Mais ce sentiment de couches relativement nombreuses de petits salariés et de petits patrons, commerçants ..., qui vont vers là où ils sentent qu’il y a de la force, est réversible. Et justement de puissantes luttes sociales des salariés peuvent les retourner : les sarkozystes malgré leur désir n’en sont pas du tout au stade d’organiser des contre-manifs sérieuses d’ "usagers".
Donc la volonté journalistique d’affirmer que "l’opinion" soutient "les réformes" n’est pas de l’information, mais constitue un engagement actif dans la bataille aux côtés de Sarkozy, contre les cheminots. Comme tout représentant de l’ordre dominant, le "journaliste" se croit et se veut, en général sincérement, neutre, et pense que les faits qui contredisent ses affirmations sont de l’idéologie. Mais il n’est pas neutre, et les cheminots le traitent comme ce qu’il est réellement.
L’information réellement objective consisterait à présenter "l’opinion" comme un enjeu au lieu de dire à "l’opinion" ce qu’elle est censée déjà penser. Ce procédé a déjà été utilisé en 2005 lors du référendum et a échoué ; il est probable que certains "journalistes" en ont gardé un immense dépit. Les mêmes qui invoquent le vote du 6 mai en faveur de Sarkozy ne s’interrogent évidemment pas sur la crainte visible du suffrage universel du même Sarkozy à propos de son "traité européen simplifié".
Mais cet édito du Monde va plus loin et pose un second problème.
Puisque qu’il a été décidé que la vérité objective et "l’opinion" sont contre les cheminots, alors tout ce qui contredit cette décision partisane qui se croit neutre est dénoncé comme ... atteinte à la liberté de la presse. Ceux dont on liquide les droits sont dénoncés comme de dangereux totalitaires. Pour l’éditorialiste du Monde, Sarkozy ne fait pas de pression sur les médias, mais les cheminots, si. Les cheminots menacent la liberté de la presse ! A quand les "journalistes" en tenue anti-émeute, appelant à tirer sur les ennemis de la liberté de la presse ?
Il y a d’ailleurs journaliste et journaliste. Ceux qui, notamment dans la presse régionale, viennent réellement voir ce qui se passe, et qui pensent encore que leur métier consiste à dire ce qui se passe, peuvent basculer du côté du réel. Le "journaliste" dont il est ici question, éditorialiste anonyme, c’est le patronat de la presse fait plume. Ce dont il faut se débarasser pour qu’il y ait un jour dans ce pays de véritables journalistes et une véritable presse.

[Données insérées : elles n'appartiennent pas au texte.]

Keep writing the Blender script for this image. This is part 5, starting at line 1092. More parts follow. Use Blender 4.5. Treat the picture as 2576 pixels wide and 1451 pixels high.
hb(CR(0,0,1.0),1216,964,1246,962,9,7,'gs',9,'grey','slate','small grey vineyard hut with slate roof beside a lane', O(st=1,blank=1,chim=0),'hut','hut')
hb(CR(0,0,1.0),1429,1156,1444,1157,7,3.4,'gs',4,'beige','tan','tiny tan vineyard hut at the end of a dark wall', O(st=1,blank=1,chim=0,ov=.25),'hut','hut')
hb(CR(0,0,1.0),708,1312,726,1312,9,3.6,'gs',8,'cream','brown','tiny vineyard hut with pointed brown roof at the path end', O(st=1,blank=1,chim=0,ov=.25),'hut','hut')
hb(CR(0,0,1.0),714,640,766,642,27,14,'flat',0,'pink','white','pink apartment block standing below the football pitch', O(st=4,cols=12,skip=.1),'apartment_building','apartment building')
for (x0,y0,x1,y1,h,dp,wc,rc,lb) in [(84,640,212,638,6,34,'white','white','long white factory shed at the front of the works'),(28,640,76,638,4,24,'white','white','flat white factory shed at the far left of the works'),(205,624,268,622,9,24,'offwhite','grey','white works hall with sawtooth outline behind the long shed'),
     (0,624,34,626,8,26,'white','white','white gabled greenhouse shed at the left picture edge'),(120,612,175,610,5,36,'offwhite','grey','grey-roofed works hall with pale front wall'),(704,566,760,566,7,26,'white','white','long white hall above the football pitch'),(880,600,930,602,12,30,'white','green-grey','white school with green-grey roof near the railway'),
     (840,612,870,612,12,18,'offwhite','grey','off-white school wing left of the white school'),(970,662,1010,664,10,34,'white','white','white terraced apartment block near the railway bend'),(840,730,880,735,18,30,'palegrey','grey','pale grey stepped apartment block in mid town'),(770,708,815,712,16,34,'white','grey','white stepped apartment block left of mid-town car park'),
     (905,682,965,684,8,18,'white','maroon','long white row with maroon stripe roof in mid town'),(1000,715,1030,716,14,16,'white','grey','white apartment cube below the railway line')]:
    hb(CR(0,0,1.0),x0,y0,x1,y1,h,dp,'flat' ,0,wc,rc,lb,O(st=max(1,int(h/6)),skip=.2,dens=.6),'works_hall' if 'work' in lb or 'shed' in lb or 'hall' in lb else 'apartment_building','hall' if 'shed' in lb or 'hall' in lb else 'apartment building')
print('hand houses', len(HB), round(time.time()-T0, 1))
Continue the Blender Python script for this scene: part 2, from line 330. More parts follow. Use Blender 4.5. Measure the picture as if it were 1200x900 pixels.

Derrière sa dénonciation de la vindicte des cheminots, il y a l’appel à la vindicte contre les cheminots. L’éditorialiste a peur. La vraie raison en est celle-ci : l’ "opinion publique", cette grande sotte, devient intelligente quand et seulement quand un nombre croissant de travailleurs, de citoyens, prennent en main leurs propres affaires. L’éditorialiste a peur que cela se produise, par exemple mardi avec la conjonction des fonctionnaires, des étudiants, des cheminots et des salariés du bâtiment (une "information" qu’il ne donnera évidemment pas). C’est parce que l’édifice de la peur, de la vindicte et de l’intimidation par l’ "opinion publique" pourrait s’effondrer que le "journaliste" peste contre ce qui serait l’effondrement de son objectivité imaginaire et de sa neutralité surfaite. C’est parce qu’il commence à ressentir sa propre incapacité à convaincre l’opinion qu’ elle est comme il pense qu’ elle doit être, qu’ il compare les cheminots aux régimes politiques dictatoriaux, pour justifier la violence et l’intimidation à laquelle il se prépare.
Comme tout ceux qui se préparent à taper, il se présente à l’avace comme victime. Mais l’escalade violente de l’éditorialiste du Monde doit être comprise pour ce qu’elle est : un symptôme de peur, donc encouragement pour nous.